Shares of Reliance Industries (RIL) have been on a tear over the last few months. This has driven up the valuation for the stock. To justify these high valuations many on the Street have started to club RIL with so-called FAANG stocks — an acronym for Facebook, Amazon, Apple, Netflix, and Alphabet (Google).
The American technology giants comprising the FAANG stocks have a combined market capitalisation (m-cap) of $5 trillion. These stocks have seen a huge surge in their valuations and enjoy price-to-earnings (P/E) multiple much higher than the market.
RIL, too, has diversified from pure-play oil-to-chemical (O2C) business to new-age digital (through Jio) and retail businesses. So does it deserve lofty valuations like those for FAANG? Domestic brokerage Edelweiss thinks otherwise.
“RIL’s FAANG-like valuation (particularly Jio’s) is misplaced as O2C and telecom make up 70 per cent of value,” said Edelweiss analyst Jal Irani in a note downgrading the stock from ‘buy’ to ‘hold’, with a price target of Rs 2,105. Shares of RIL ended at Rs 2,177 on Tuesday, valuing the company 35 times its estimated earnings for the ongoing FY21. CLSA, too, has downgraded the stock from ‘buy’ to ‘outperform’, voicing similar concerns.
The Edelweiss noted: “We believe the stock’s primary triggers — deleveraging, asset monetisation and digital momentum — have played out. We also believe the pendulum has swung entirely: From extreme pessimism to exuberance, infallible expectations on execution and a peak analyst ‘buy’ ratio (at 80 per cent). That the valuation is pricing in overly high growth expectations when its WACC (cost of capital) is rising and economic spread being negative suggest risks lie on the downside.”
Edelweiss highlighted that RIL’s stock had previously been through three bouts of exuberance — in 1994, following economic liberalisation, then during the dotcom boom in 2000, and ahead of the global financial crisis in 2008.
The brokerage said at the current valuation, the market is factoring in a 35 per cent CAGR (compound annual growth rate) for 10 years. “The market is baking in a very high earnings CAGR of 35 per cent for Jio Platforms and 31 per cent for Reliance Retail sustaining over the next 10 years, which by any measure is a tall ask,” it said.
Shares of RIL have jumped nearly 2.5 times from this year’s lows in March. The company’s m-cap is fast-approaching the $200-billion market. RIL alone currently accounts for a tenth of India’s m-cap and a fifth of the Sensex’s m-cap.

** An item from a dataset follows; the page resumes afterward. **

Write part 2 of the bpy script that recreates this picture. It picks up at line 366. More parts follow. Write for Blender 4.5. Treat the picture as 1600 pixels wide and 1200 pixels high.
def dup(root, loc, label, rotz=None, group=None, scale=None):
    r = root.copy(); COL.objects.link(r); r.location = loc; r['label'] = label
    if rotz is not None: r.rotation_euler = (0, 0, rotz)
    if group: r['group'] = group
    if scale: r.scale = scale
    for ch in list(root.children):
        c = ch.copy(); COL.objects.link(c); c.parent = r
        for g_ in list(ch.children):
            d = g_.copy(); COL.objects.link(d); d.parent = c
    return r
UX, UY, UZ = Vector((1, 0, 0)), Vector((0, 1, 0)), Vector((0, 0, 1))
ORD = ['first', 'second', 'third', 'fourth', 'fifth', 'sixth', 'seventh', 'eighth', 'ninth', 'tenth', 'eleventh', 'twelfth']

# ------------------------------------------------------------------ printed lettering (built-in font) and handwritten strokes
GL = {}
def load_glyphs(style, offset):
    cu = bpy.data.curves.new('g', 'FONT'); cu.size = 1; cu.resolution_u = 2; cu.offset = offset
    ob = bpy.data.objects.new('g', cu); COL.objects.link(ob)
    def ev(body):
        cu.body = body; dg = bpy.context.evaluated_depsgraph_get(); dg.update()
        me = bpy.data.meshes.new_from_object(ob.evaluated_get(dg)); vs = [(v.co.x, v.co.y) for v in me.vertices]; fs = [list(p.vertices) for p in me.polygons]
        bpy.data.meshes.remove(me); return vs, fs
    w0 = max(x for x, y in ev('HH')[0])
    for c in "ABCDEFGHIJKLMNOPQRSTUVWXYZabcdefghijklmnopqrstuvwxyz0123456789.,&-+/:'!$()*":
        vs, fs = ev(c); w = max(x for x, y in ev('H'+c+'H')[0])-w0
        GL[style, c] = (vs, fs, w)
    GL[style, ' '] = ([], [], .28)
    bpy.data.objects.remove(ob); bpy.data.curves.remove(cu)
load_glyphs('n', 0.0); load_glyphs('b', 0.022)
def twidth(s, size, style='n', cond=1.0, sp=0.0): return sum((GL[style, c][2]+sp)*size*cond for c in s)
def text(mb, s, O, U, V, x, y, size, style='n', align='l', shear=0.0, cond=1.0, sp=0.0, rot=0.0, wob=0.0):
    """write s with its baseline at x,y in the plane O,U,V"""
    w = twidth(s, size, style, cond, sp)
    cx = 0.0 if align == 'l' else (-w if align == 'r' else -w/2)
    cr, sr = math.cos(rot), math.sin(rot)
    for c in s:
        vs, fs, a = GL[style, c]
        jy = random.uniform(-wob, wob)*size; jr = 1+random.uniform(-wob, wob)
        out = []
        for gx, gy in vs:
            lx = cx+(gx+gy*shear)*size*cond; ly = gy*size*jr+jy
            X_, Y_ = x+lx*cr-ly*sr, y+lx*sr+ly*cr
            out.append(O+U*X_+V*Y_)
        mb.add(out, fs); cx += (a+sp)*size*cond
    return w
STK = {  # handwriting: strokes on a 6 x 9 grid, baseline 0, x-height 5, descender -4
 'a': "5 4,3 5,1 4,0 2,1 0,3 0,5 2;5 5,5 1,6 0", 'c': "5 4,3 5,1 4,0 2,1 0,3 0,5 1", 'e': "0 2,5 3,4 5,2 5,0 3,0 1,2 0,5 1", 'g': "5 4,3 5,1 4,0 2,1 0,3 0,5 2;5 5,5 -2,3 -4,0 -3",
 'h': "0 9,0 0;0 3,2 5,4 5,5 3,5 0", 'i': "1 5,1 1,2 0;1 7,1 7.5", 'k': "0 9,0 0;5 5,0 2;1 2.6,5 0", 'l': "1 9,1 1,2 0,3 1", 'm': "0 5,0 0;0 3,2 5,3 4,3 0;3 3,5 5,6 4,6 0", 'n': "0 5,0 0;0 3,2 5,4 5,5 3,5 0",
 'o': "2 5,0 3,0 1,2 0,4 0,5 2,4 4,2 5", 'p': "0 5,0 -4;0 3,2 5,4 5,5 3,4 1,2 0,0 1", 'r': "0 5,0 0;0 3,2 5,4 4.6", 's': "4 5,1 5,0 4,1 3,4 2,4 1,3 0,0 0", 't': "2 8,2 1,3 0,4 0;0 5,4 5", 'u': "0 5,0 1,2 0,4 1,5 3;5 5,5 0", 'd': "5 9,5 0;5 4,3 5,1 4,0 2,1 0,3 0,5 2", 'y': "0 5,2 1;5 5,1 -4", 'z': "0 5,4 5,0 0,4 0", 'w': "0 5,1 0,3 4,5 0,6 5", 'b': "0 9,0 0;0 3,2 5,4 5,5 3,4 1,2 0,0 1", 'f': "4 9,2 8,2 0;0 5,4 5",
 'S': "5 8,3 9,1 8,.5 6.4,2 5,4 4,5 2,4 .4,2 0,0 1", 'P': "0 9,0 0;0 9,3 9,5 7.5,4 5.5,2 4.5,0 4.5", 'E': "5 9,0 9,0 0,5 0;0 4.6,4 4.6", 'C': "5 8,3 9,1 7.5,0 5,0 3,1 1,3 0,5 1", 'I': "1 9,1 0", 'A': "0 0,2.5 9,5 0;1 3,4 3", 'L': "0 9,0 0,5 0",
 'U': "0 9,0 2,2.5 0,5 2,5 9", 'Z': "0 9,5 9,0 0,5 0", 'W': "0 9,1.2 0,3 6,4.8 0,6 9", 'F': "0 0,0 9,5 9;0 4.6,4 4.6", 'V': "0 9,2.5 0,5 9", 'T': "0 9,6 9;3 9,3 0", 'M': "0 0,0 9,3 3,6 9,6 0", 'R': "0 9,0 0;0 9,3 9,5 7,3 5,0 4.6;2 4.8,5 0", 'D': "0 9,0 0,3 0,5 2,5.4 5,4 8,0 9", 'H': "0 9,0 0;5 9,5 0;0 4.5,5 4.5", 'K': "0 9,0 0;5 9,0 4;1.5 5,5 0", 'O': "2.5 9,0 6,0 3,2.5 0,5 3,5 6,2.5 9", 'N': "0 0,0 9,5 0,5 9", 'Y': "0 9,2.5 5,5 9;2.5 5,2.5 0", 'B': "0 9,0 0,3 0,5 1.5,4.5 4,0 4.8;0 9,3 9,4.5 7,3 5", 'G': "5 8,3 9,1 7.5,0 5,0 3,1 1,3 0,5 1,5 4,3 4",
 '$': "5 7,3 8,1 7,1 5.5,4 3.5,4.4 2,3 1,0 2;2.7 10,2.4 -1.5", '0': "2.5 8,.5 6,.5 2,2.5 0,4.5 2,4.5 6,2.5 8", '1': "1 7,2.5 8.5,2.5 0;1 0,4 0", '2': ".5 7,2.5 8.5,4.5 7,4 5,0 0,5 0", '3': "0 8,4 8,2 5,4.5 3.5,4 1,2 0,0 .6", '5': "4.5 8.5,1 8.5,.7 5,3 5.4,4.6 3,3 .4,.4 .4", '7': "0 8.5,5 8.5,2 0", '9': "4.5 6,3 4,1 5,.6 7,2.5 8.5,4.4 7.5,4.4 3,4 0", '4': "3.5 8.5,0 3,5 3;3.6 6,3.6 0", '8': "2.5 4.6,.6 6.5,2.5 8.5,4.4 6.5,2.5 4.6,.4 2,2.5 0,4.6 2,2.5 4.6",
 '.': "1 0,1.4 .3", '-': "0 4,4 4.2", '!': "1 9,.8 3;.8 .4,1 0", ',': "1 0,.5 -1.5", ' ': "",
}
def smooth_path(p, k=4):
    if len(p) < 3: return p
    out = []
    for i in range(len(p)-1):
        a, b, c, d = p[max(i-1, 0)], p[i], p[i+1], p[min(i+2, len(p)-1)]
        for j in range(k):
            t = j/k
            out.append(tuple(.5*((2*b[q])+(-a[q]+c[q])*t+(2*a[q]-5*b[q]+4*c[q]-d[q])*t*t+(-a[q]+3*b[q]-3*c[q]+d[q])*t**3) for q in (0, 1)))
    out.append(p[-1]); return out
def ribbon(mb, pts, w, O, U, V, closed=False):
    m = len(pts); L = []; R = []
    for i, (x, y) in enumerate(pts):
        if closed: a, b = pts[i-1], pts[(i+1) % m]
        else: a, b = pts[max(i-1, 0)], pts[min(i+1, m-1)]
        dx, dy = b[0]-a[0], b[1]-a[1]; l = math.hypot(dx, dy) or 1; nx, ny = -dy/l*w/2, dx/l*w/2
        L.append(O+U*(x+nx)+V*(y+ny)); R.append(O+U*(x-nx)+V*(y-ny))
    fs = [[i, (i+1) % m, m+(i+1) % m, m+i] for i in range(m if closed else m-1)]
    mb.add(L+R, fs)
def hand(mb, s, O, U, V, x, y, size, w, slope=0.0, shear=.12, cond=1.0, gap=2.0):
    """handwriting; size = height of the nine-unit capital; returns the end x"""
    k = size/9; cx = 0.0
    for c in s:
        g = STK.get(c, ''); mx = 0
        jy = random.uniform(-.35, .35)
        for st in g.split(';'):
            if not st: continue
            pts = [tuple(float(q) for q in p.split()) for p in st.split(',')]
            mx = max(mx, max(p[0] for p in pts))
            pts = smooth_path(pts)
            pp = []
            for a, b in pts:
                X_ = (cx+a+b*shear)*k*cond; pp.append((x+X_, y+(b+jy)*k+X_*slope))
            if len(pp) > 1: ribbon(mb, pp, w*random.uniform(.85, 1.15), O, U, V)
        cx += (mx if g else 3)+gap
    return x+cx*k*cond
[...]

“We believe that comparing Jio Platforms with the FAANG companies is the market’s newfangled makeover of the stock. While RIL’s management has a tenable vision that promises a long-term growth potential in that direction, we believe it shall be a long journey nevertheless,” the note said. “In our view, the markets have significantly and prematurely fired up the valuation of the entire consolidated entity — RIL — to those commanded by the FAANG companies… The cutting-edge FAANG companies boast large free cash flows already; for RIL in stark contrast, it is primarily the O2C business that shall continue to generate the bulk of cash flows over the medium term.”
On the other hand, though analysts at CLSA have downgraded the stock, they projected RIL’s m-cap to rise to $220 billion by March 2022. “Despite a lenient valuation framework, our new target of Rs 2,250 (Rs 1,753.38 earlier) offers only 4 per cent upside, which sees us downgrade our rating from ‘buy’ to ‘outperform’,” wrote Vikash Kumar Jain and Surajdev Yadav, of CLSA in a note.